Let $R$ and $S$ be rings with $1$ (not necessarily commutative) and $f:R\to S$ a ring homomorphism preserving $1$. Let $\bar{f}$ be the ring map $M_n(R)\to M_n(S)$ given by $f$ acting on the matrix elements.
My question is, what is the most general condition on $f$ for $\bar{f}$ to be a surjective group homomorphism $GL_n(R)\twoheadrightarrow GL_n(S)$? I think this is true if $f$ is an isomorphism but I can't be sure.
Many thanks for your help.
On
Partial answer
If we have an homomorphism $g:S\to R$ such that $f\circ g:R\to S\to R$ is the identity, $g$ induces $\bar{g}$ such that $\bar{f}\circ\bar{g}:\mathrm{GL}_n(R)\to\mathrm{GL}_n(R)$ is the identity, and so $\bar{f}$ is surjective. For example, the map $k[x]\to k$ sending $x$ to $0$ clearly has a section $k\to k[x]$. I suspect that this is also necessary when $R$ is reduced. Surely, there are counterexamples when $R$ is not reduced.
In fact, let $R$ be $k[\sigma]$ with $\sigma^3=0$ and $S$ be $k[\epsilon]$ with $\epsilon^2=0$, and $f:R\to S$ the homomorphism sending $\sigma$ to $\epsilon$. Moreover, call $h:S\to R$ the function (not an homomorphism!) sending $a+b\epsilon$ to $a+b\sigma$. An element $a+b\epsilon$ (or $a+b\sigma+c\sigma^2$) is invertible if and only if $a$ is invertible, and hence if $A$ is an invertible matrix in $\mathrm{GL}_n(S)$, also $\bar{h}(A)$ is invertible. This proves that $\mathrm{GL}_n(R)\to\mathrm{GL}_n(S)$ is surjective. Still, there are no sections $g:S\to R$ of $f$.
Let us suppose that $g$ exists.

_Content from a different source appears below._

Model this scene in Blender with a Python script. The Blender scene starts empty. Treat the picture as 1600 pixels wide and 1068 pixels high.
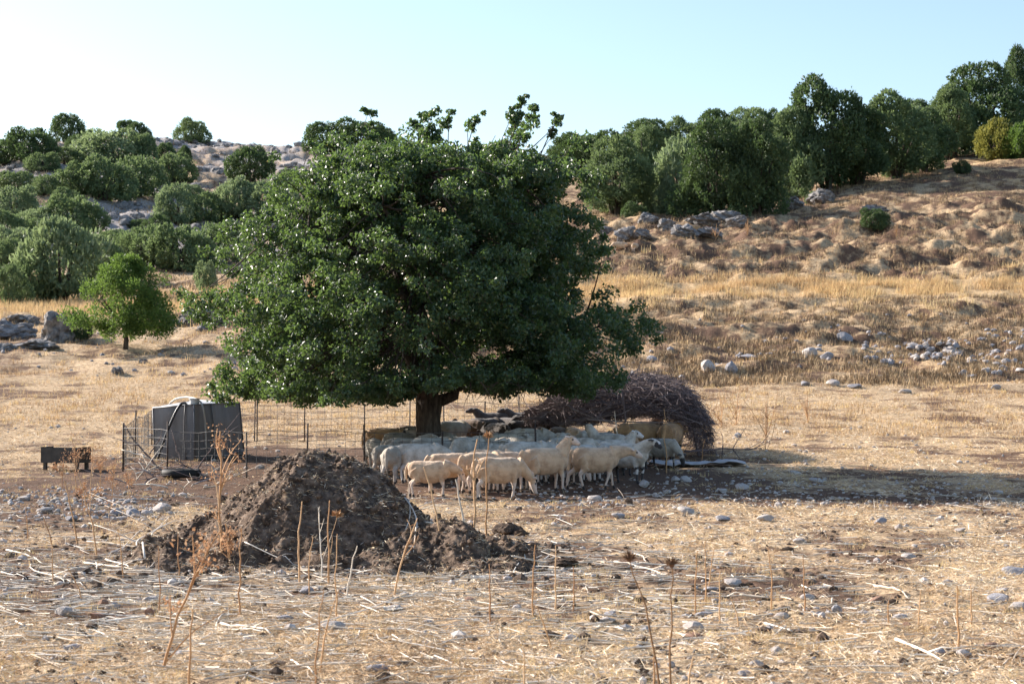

Call $g(\epsilon)=\alpha+\beta\sigma+\gamma\sigma^2$. Since $fg(\epsilon)=\epsilon$, we have $\alpha=0$ and $\beta=1$, but then $g(\epsilon)^2=g(\epsilon^2)=0$ implies $\beta^2=0$, absurd.
On
Here are some standard examples: Consider $a$, $b$ integers $>0$ so that $b \mid a \ $. We have the canonical surjective morphism of rings $$\mathbb{Z}/(a) \to \mathbb{Z}/(b)$$
and the induced morphism of groups
$$GL_n(\mathbb{Z}/(a)) \to GL_n(\mathbb{Z}/(b))$$
is surjective.
Even for $n=1$ this is a good exercise.
The general case follows from the surjectivity of
$$SL_n(\mathbb{Z}) \to SL_n(\mathbb{Z}/(b))$$
and the $GL_1 (\cdot )$ case.
Also see http://en.wikipedia.org/wiki/Approximation_in_algebraic_groups
It is not true that if $f : R \to S$ is surjective, then so is $\text{GL}_n(f) : \text{GL}_n(R) \to \text{GL}_n(S)$. In fact this is already false for $n = 1$: for example, the quotient map $f : \mathbb{Z} \to \mathbb{Z}_5$ has the property that the image contains units which don't lift to units in $f$, namely $2$ and $3$. For higher $n$, no matrix in $\text{GL}_n(\mathbb{Z}_5)$ with determinant $2$ or $3$ can lift to a matrix in $\text{GL}_n(\mathbb{Z})$, which must have determinant $1$ or $-1$.
Fortunately, you don't need this fact to solve exercise I.1.11. You can use the identity given in the exercise instead.